Roxbury resident Joyce Stanley, who heads the Dudley Square Main Streets organization, still recalls the days when Roxbury and South End residents referred to the program as “Negro removal.” Stanley says she isn’t convinced by the BRA’s insistence that the agency has turned a page under Golden’s leadership.

“It’s always a different person,” she said. “They have a bigger plan for our neighborhood. I’ve lived through it a few times and I’ve seen it.”

Others raised concerns about the ability of community groups to stop urban renewal plans they did not like. State Rep. Byron Rushing said he would like to see more community control over development before the BRA is given the broad powers that come with their mandate.

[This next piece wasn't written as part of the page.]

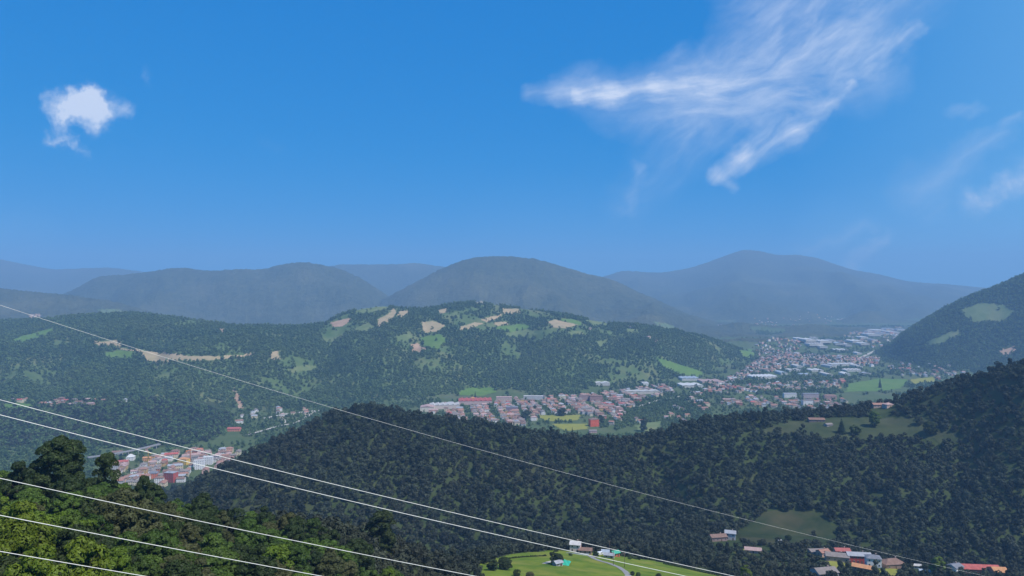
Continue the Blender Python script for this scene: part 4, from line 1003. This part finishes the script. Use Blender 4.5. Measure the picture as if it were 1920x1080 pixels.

The BRA currently relies on Impact Advisory Groups and existing neighborhood organizations, like the Roxbury Strategic Master Plan Oversight Committee, to gage community support for development projects, but, as Rushing points out, there is no city or federal regulation that gives those groups the power to stop a project they oppose.

“The federal law does not allow for any significant community involvement,” he said. “So they set up committees and do what they want to do. The committees don’t have the power to stop a development from moving forward.”

When asked by the Banner about the influence that community groups played in the process, Golden said that while the BRA will strive for community buy-in, the agency must remain free to make decisions that are politically unpopular if the agency determines it will serve the greater long-term good.

Some other community reactions remained cautiously optimistic. Jeanne Pinado, Executive Director of Madison Park Development Corporation, pointed to some of the positive outcomes that can come from urban renewal, including the conversion of the Ferdinand building into the Bolling building.

However, Pinado is clear that she is not completely on board with the BRA’s plans yet, either.

“It sounds like they’re soliciting feedback,” she says. “I guess that a good place to start. It’s important to get engaged, and it’s too early to form an opinion about whether this is the right way to do city planning.”